Kein Ruhmesblatt für Turskys Partei ist, dass Österreich sein Warnsystem erst 2024 erhält. Die Österreichische Volkspartei regiert Österreich mit wechselnden Koalitionspartnern durchgehend seit Anfang 1987 – unterbrochen nur von einer Beamtenregierung, die 2019 sieben Monate übergangsweise die Amtsgeschäfte führen musste, nachdem eine ÖVP-FPÖ-Regierung in einem Korruptionsskandal ("Ibiza") untergegangen war. Der einst zuständige Verkehrsminister Norbert Hofer (FPÖ) kündigte die Umsetzung für 2019 an, erließ aber keine Verordnung zur Regelung der technischen Umsetzung. Ein neues österreichisches Telekommunikationsgesetz schrieb die Einführung dann bis längstens 21. Juni 2022 vor, eine EU-Verordnung setzte den 21. September 2022 als spätesten Termin.

Alle Fristen verstrichen. Erst vor einem Jahr kam die notwendige Verordnung zur Umsetzung von Katastrophenschutz mit Cell Broadcast in Österreich. Sie legte fest, über welche technischen Parameter sich die Mobilfunker mit Innenministerium und Landeswarnzentralen einigen mussten und welches Protokoll genutzt wird.

Die Verordnung schreibt vor, dass jeder österreichische Mobilfunkbetreiber zwei voneinander unabhängige Ausspieleinrichtungen (Cell-Broadcast Center, CBC) betreibt. Technisch setzt Österreich auf das Common Alerting Protocol CAP 1.2 von OASIS in der Ausformung AT-Alert. AT-Alert verzichtet auf viele optionale Parameter, um das System einfach zu halten. Das Zielgebiet einer Aussendung ist in maximal zehn Polygonen zu definieren, die insgesamt maximal hundert geografische Koordinaten haben dürfen. Die Netzbetreiber wählen dann die jeweils passenden Mobilfunkzellen aus – was sich natürlich von Netz zu Netz unterscheiden kann. Im Randbereich eines Warngebiets ist also möglich, dass in einem Netz eingebuchte Handys eine Warnung anzeigen, in einem anderen Netz eingebuchte Telefone aber nicht.

Die Nachrichten sind im Format UTF-8 zu gestalten und dürfen bis zu 4096 Zeichen lang sein. Als Sprachen sind "Deutsch" und "Andere" definiert. Die Warnungen werden wiederholt ausgeschickt, je nach Dringlichkeit minütlich bis zehnminütlich. Die Wiederholungen dienen dazu, Endgeräte zu erreichen, die bei früheren Versuchen nicht eingebucht waren. Durch eine eindeutige Identifikationsnummer wird sichergestellt, dass ein Handy dieselbe Warnmitteilung kein zweites Mal anzeigt, selbst wenn es das Mobilfunknetz gewechselt haben sollte.

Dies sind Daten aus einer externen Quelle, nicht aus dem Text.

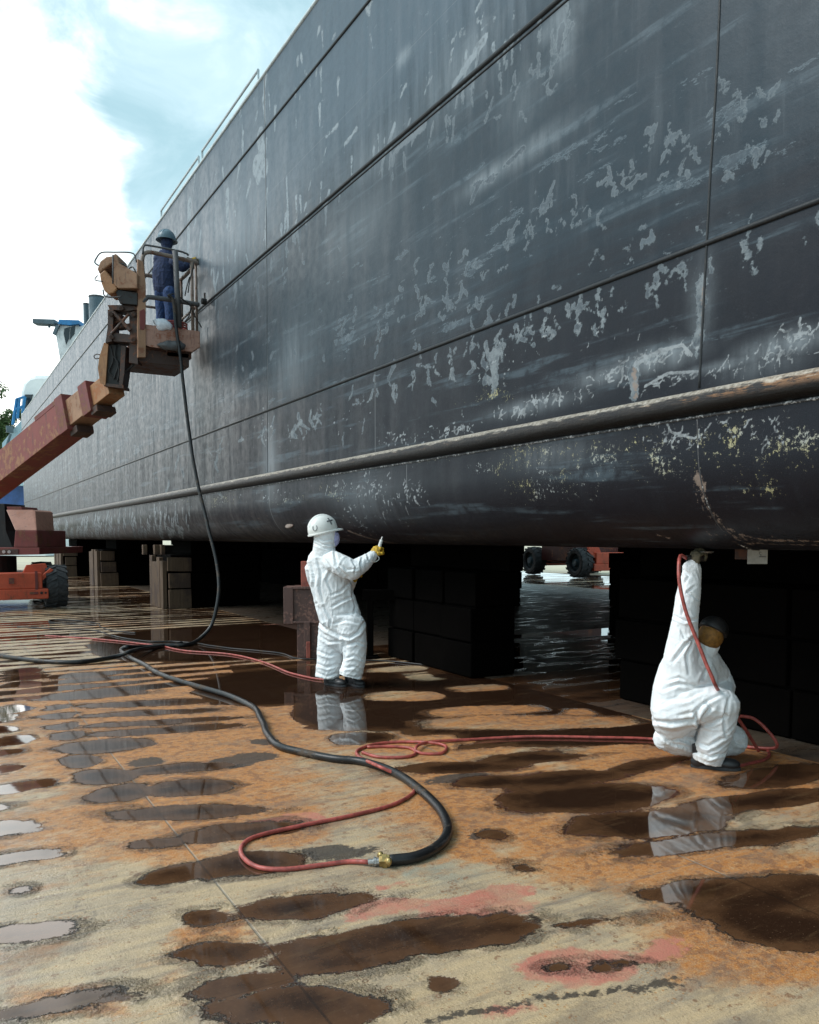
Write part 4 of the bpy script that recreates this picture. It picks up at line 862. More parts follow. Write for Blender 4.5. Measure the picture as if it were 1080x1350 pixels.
mb = MB(); mb.tube([at(65, 427, 39.2), at(65, 432, 39.2)], .05, 6); mb.tube([at(66, 428, 39.2), at(78, 427, 39.2)], .04, 6); mb.build('antenna_stay', M_greyb, o)
for lab, x0_, x1_, y0_, d_ in (('tall grey-green exhaust stack nearest the boom head', 118, 137, 392, 31.5), ('thin grey-green exhaust pipe left of the tall stack', 110, 117, 401, 31.9)):
    a = at((x0_+x1_)/2, y0_, d_); r_ = (x1_-x0_)/2/FPX*d_; o = empty('exhaust_stack', (a.x, a.y, ZTOP), lab, 'exhaust stack', 'exhaust stacks on the deck')
    mb = MB(); mb.tube([(a.x, a.y, ZTOP-.0), (a.x, a.y, a.z)], r_, 24); mb.build('pipe', M_greyb, o, smooth='auto')
    mb = MB(); mb.tube([(a.x, a.y, a.z-.02), (a.x, a.y, a.z+.03)], r_*1.06, 24); mb.build('rim', M_greypipe, o)
    mb = MB(); mb.box((a.x, a.y, ZTOP+.35), (r_*2.4, r_*2.4, .7)); mb.build('casing', M_greyb, o, bevel=.02)
o = empty('far_vessel', (at(30, 700, 64).x, at(30, 700, 64).y, 0), 'white vessel with rounded wheelhouse and blue rails behind the hull\'s far end', 'vessel')
M_vblue = simple('vessel_blue', (.02, .07, .22), .4, .2, 2); M_vwhite = simple('vessel_white', (.72, .76, .78), .4, .05, 2)
pxprism('hull', [(-90, 640), (16, 640), (60, 600), (60, 672), (-90, 672)], 64, 8, M_vblue, o); pxprism('lower_hull', [(-90, 672), (60, 672), (60, 733), (-90, 733)], 64.1, 7.8, M_vwhite, o)
pxprism('wheelhouse', [(26, 560), (26, 516), (30, 504), (36, 497), (46, 494), (70, 494), (70, 560)], 63.5, 6, M_vwhite, o, .3)
pxprism('window', [(33, 520), (43, 520), (40, 532), (33, 538)], 63.4, .1, M_glass, o)
pxprism('deck_house', [(3, 612), (3, 584), (16, 568), (40, 540), (40, 640), (3, 640)], 63.2, 4, simple('pale_blue_wall', (.35, .5, .58), .6), o)
mb = MB()
for pts in ([(17, 560), (22, 526), (33, 523)], [(33, 523), (30, 545)], [(20, 540), (30, 536)], [(26, 524), (23, 552)]): mb.tube([at(x, y, 63) for x, y in pts], .11, 6)
mb.build('blue_rail', M_blue, o)
mb = MB(); mb.tube([at(4, 603, 62.9), at(14, 572, 62.9)], .1, 6); mb.box(at(13, 566, 62.9), (.5, .3, .5)); mb.build('vent', M_greyb, o)
a = at(103, 712, 60); o = empty('barrier_post', (a.x, a.y, 0), 'small orange and white post on the pale yard between the keel blocks', 'post')
mb = MB(); mb.tube([(a.x, a.y, 0), (a.x, a.y, 1.4)], .06, 10); mb.build('post', M_white, o); mb = MB(); mb.box((a.x, a.y, 1.15), (.5, .2, .4)); mb.build('orange_board', M_orange, o)
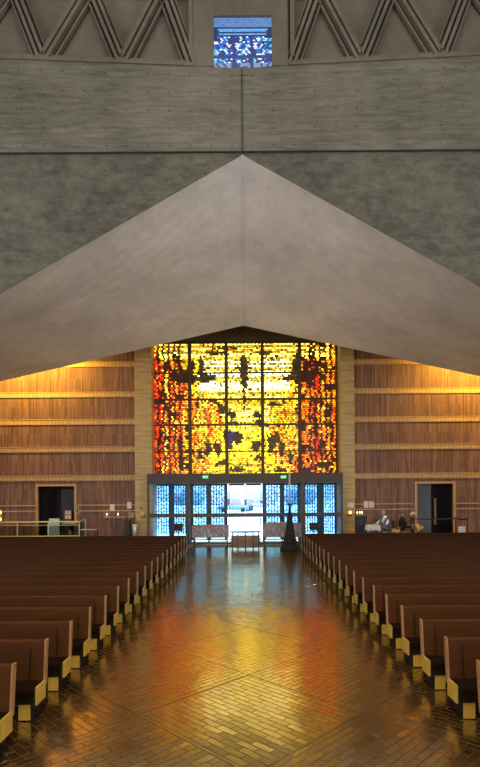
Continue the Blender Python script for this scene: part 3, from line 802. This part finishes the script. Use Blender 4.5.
for px, Y, lab in ((142.5, 29.92, 'golden holy water stoup on the stone pillar beside the steel bin'), (350, 29.92, 'glowing golden lamp on the stone pillar beside the dark cabinet')):
    z = Z(517.3, Y); r = empty('wall_stoup' if px < 200 else 'wall_lamp', (X(px, Y), Y, z), lab, 'stoup' if px < 200 else 'lamp')
    MB().lathe([(.04, 0), (.12, .05), (.16, .13), (.17, .16)], n=20).build('bowl', 'gold', r, smooth=True)
    MB().bev(-.13, .13, -.02, .07, .12, .38, r=.02).build('back_plate', 'gold', r)
    if px > 200: MB().lathe([(.06, .15), (.1, .2), (.08, .28), (.02, .3)], n=14).build('shade', 'lampglow', r, smooth=True)
o = MB().lathe([(.05, 0), (.05, .05), (.03, .07)], n=16).build('doorbell', 'black'); o.rotation_euler = (PI / 2, 0, 0); o.location = (X(141, 30), 30.0, Z(507.3, 30)); tag(o, 'small dark round button on the stone pillar above the stoup', 'button')

# gold-railed glass barrier
YG = 27.6
z1, z0 = Z(521.5, YG, 60), PLZ
xr = X(79, YG); r = empty('glass_railing', (-9, YG, PLZ), 'brass railing with glass panels along the raised floor by the doorway', 'railing')
def rbox(nm, mat, x0, x1, y0, y1, za, zb_, rr=.006): return MB().bev(x0 + 9, x1 + 9, y0 - YG, y1 - YG, za - PLZ, zb_ - PLZ, r=rr).build(nm, mat, r)
rbox('top_rail', 'gold', -17, xr, YG - .03, YG + .03, z1 - .05, z1 + .03)
rbox('middle_rail', 'gold', -17, xr, YG - .015, YG + .015, z1 - .21, z1 - .18)
rbox('lower_rail', 'gold', -17, xr, YG - .03, YG + .03, PLZ + .02, PLZ + .30)
for i in range(5): rbox('glass_panel', 'rail_glass', -17 + (xr + 17) * i / 5 + .04, -17 + (xr + 17) * (i + 1) / 5 - .04, YG - .008, YG + .008, PLZ + .3, z1 - .22, .002)
for i in range(6): x = -17 + (xr + 17) * i / 5; rbox('post', 'steel', x - .025, x + .025, YG - .025, YG + .025, PLZ, z1 - .03)
# the return part of the railing, going away and sideways
xe = X(87.5, 28.9); m = MB(); m.tube([(xr + 9, 0, z1 - PLZ), (xe + 9, .9, z1 - PLZ + .08)], .03); m.build('return_rail', 'gold', r)
m = MB(); m.add([(xr + 9, 0, .25), (xe + 9, .9, .25), (xe + 9, .9, z1 - PLZ - .1), (xr + 9, 0, z1 - PLZ - .1), (xr + 9, .015, .25), (xe + 9, .915, .25), (xe + 9, .915, z1 - PLZ - .1), (xr + 9, .015, z1 - PLZ - .1)],
       [(0, 1, 2, 3), (7, 6, 5, 4), (0, 4, 5, 1), (3, 2, 6, 7), (1, 5, 6, 2), (0, 3, 7, 4)]); m.build('glass_panel', 'rail_glass', r)
MB().bev(xe + 8.96, xe + 9.04, .86, .94, 0, z1 - PLZ + .04).build('post', 'steel', r)
# mint board
r = empty('display_board', (X(54, 28.2), 28.2, PLZ), 'mint green board standing in front of the doorway with the railing', 'board')
zt = Z(518.5, 28.2, 54) - PLZ; MB().bev(-.28, .28, -.02, .02, .12, zt, r=.008).build('panel', 'mint', r)
m = MB(); m.box(-.28, -.24, -.03, .03, 0, .12); m.box(.24, .28, -.03, .03, 0, .12); m.build('foot', 'steel', r)
# glass case on legs
r = empty('display_case', (X(70, 28.6), 28.6, PLZ), 'bluish glass display case behind the railing beside the doorway', 'display case')
zt = Z(523, 28.6, 70) - PLZ; w_ = .36
MB().bev(-w_, w_, -.25, .25, 0, .10).build('base', 'steel', r); MB().box(-w_, w_, -.25, .25, .10, zt - .04).build('glass', 'rail_glass', r)
MB().bev(-w_, w_, -.25, .25, zt - .04, zt).build('lid', 'steel', r); MB().bev(-.1, .05, -.05, .1, .1, .5).build('relic', 'white_cloth', r)
r = empty('framed_picture', (X(68, 30.6), 30.6, Z(518, 30.6)), 'small pale framed picture inside the doorway beside the intercom', 'picture')
MB().bev(-.2, .2, -.03, .03, 0, .52, r=.01).build('frame', 'oak', r)
m = MB()
for a, b in ((-.15, .02), (-.15, .28), (.03, .02), (.03, .28)): m.box(a, a + .12, -.036, -.03, b + .03, b + .2)
m.build('print', 'paper', r)
MB().bev(-.14, .14, -.08, .08, PLZ - Z(518, 30.6), 0, r=.01).build('pedestal', 'navy', r)
# bench table
r = empty('side_table', (X(90, 27.0), 27.0, PLZ), 'low dark table with blue-white top at the end of the railing', 'table')
zt = Z(529.0, 27, 88) - PLZ
MB().bev(-.45, .38, -.2, .2, zt - .05, zt, r=.008).build('tabletop', 'steel', r)
for sx in (-.40, .33):
    for sy in (-.16, .16): MB().bev(sx - .02, sx + .02, sy - .02, sy + .02, 0, zt - .05, r=.004).build('leg', 'black', r)
r = empty('wall_sconce', (X(.5, 30.2), 30.2, Z(521, 30.2, 0)), 'small glowing double lamp on the brick wall at the picture edge', 'lamp')
MB().bev(-.06, .06, -.04, .1, 0, .65, r=.01).build('back_plate', 'gold', r)
for zz in (.1, .5): MB().ball((0, -.08, zz), .09).build('bulb', 'lampglow', r, smooth=True)

# people side ---------------------------------------------------------------
YP = 28.3
x0, x1 = X(356, 28.6), X(366.5, 28.6)
r = empty('dark_cabinet', ((x0 + x1) / 2, 28.8, PLZ), 'dark cabinet with small candles on top beside the stone pillar', 'cabinet'); w_ = (x1 - x0) / 2
zt = Z(516.5, 28.8) - PLZ; MB().bev(-w_ * .9, w_, -.25, .3, .0, zt, r=.01).build('body', 'black', r); MB().bev(-w_ * .95, w_ * 1.05, -.28, .32, zt, zt + .03, r=.006).build('top', 'brown_wood', r)
m = MB(); m.bev(-w_ * .82, -.01, -.262, -.25, .08, zt - .06, r=.004); m.build('door', 'black', r); MB().bev(.01, w_ * .92, -.262, -.25, .08, zt - .06, r=.004).build('door', 'black', r)
for i, (px, lab) in enumerate(((357, 'small lit candle on the dark cabinet, beside the stone pillar'), (359.4, 'small lit candle on the dark cabinet, middle one of three'), (361.8, 'small lit candle on the dark cabinet, away from the pillar'))):
    r = empty('candle', (X(px, 28.8), 28.75, PLZ + zt + .03), lab, 'candle', 'candles on the dark cabinet')
    MB().lathe([(.045, 0), (.05, .09), (.045, .1)], n=14).build('cup', 'wax', r, smooth=True)
    MB().lathe([(.005, .10), (.03, .14), (.02, .18), (.003, .22)], n=10).build('flame', 'flame', r, smooth=True)
YT = 27.9
r = empty('cloth_table', (X(372.5, YT), YT, PLZ), 'table under a white cloth in front of the striped shirt person', 'table')
zt = Z(525, YT, 372) - PLZ
m = MB(); N = 40; top = []; bot = []
for i in range(N):
    a = 2 * PI * i / N; sx, sy = math.copysign(abs(math.cos(a)) ** .4, math.cos(a)), math.copysign(abs(math.sin(a)) ** .4, math.sin(a))
    top.append((sx * .36, sy * .33, zt)); k = 1.06 + .05 * math.sin(i * 1.9); bot.append((sx * .36 * k, sy * .33 * k, zt - .28 - .05 * math.sin(i * .8)))
m.add(top + bot, [tuple(range(N))] + [(i, (i + 1) % N, (i + 1) % N + N, i + N) for i in range(N)]); m.build('tablecloth', 'white_cloth', r)
for sx in (-.3, .3):
    for sy in (-.26, .26): MB().bev(sx - .02, sx + .02, sy - .02, sy + .02, 0, zt - .01, r=.004).build('leg', 'black', r)
m = MB(); m.bev(-.13, .13, -.1, .1, 0, .03); o = m.build('open_book', 'cream'); o.location = (X(374.5, YT), YT, PLZ + zt); tag(o, 'pale book lying on the white cloth table', 'book')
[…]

Multimedia-Elemente gibt es nicht, weil deren Massenversand die Netze überlasten könnte. Hyperlinks könnten theoretisch im Text enthalten sein, doch ist deren Einsatz umstritten: Wenn zigtausende Empfänger gleichzeitig den Link zu einer Webseite oder einer Telefonnummer klicken, könnte das Netz erst recht wieder ins Wanken geraten.